Le livre de l’Exode a montré l’importance de la servitude et de la liberté. C’est notre vécu quotidien. Celui du cœur déchiré, où je ne fais pas ce que je veux (tel désir ou projet) et où je fais même le mal que je ne veux pas (Rm 7,18s). Cela nous pose la question de notre unité personnelle. Face à nos grands désirs, souvent inaccessibles, l’astuce est de procéder dans un pas à pas de petites choses qui peut les rendre plus accessibles. Reste que, dans ce qui nous anime profondément, l’amour ou l’amitié, ces lieux où notre volonté est intimement reliée à celle des autres, la réussite est difficile. Autrement dit, nous pouvons être paralysés dans notre agir social, même si cela est masqué par une spontanéité de bon aloi, suggérant que « tout va bien ». La complexité est donc de « gérer » sa vie affective et non pas sa vie professionnelle. Il s’agit de ne pas se réveiller, comme retraité pour constater le désert, et vivre dans un surcroît d’angoisses, en ce moment dépouillant, quasi-monastique. L’Exode nous apprend à sortir de cette servitude, et nous enseigne d’abord le temps. S’il a fallu quarante ans aux Hébreux, il nous faut aussi du temps pour grandir en liberté, à savoir nous situer avec pudeur, lumière, justesse…face à autrui, en fonction de l’interlocuteur. Pourquoi ce temps ? Avec Simone de Beauvoir, il aurait été possible de penser notre liberté contre la génération précédente. Et si cette idée a la part de vérité de la nécessaire libération, elle postule la révolte de nos enfants contre nous. La représentation biblique d’un héritage à intégrer pour construire de quelque chose de nouveau est plus équilibrée.

2-  Liberté reçue de Dieu

La question d’une liberté reçue de Dieu comme vraie liberté pousse à approfondir la modalité d’alliance le Dieu des Pères, Abraham, Isaac, Jacob, et son peuple. Dieu se présente comme mémoire d’une origine, visage, donnant lois et coutumes pour donner la vie. C’est un visage qui donne la vie, l’origine, les parents, une histoire. Il marche avec son peuple qui reçoit une charte commune. La liberté est donc présence à une communauté qui arrive d’un passé commun.  Cette communion subsume la vision existentialiste d’une liberté qui s’arrête où commence celle des autres et peut dévier dans l’égoïsme ou l’individualisme. Plus je suis libre, plus l’autre est libre. Plus ma liberté personnelle s’élargit, plus celle des autres s’élargit aussi. Ma liberté ne peut être obstacle à autrui : elle est ce qu’elle est si elle est aussi libérante pour autrui. Dans cette expérience alléchante, l’auteur biblique n’est pas dupe : la liberté commune se révèle être aussi aliénation commune, celle de la liberté travestie, des tables de la Loi cassées à réécrire, du veau d’or. Il s’agit d’une inversion de la règle de vie : en fondant de l’or, la communauté adore la matière. Aujourd’hui, le matérialisme pratique ou techno-scientifique, l’espoir de régler tel problème mondial en mettant ses efforts dans la matière avant l’esprit, est une forme de veau d’or. Il semble au contraire, selon le livre de l’Exode, que le soin du politique est premier par rapport à l’attention économique. On ne construit pas une caisse commune pour ensuite s’interroger sur la manière de la gérer. On établit un ordre humain de la vie, une communion de personnes, pour ensuite placer les biens de la création et de la technique au service de l’homme.

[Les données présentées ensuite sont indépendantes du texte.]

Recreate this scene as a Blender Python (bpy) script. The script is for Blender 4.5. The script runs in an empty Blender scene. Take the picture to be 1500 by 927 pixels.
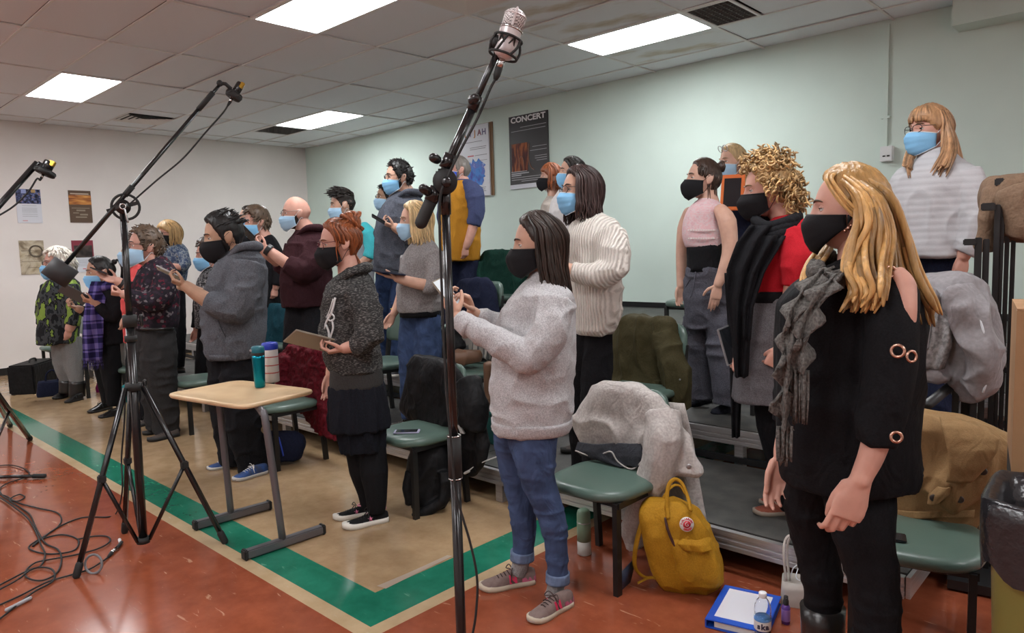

L’amour consiste à vivre la liberté aujourd’hui, en se recueillant chaque jour dans son être comme sanctuaire de la libération. C’est ce que montrent des récits de prisonniers comme N. Mandela qui font jaillir cette puissance immense de vie. Pour ouvrir notre espace de liberté, il est important que la prière ne soit pas déconnectée comme une abstraction métaphysique, mais sanctuarisée pour y découvrir nos vies, nos âmes dans le firmament des Ecritures. L’oraison, la retraite annuelle, tel pèlerinage peut nous y aider, en nous faisant entrer dans cette liberté qui pourra déborder de chacun de nous, comme une humble expérience qui envahit nos cœurs et peut se communiquer aux autres.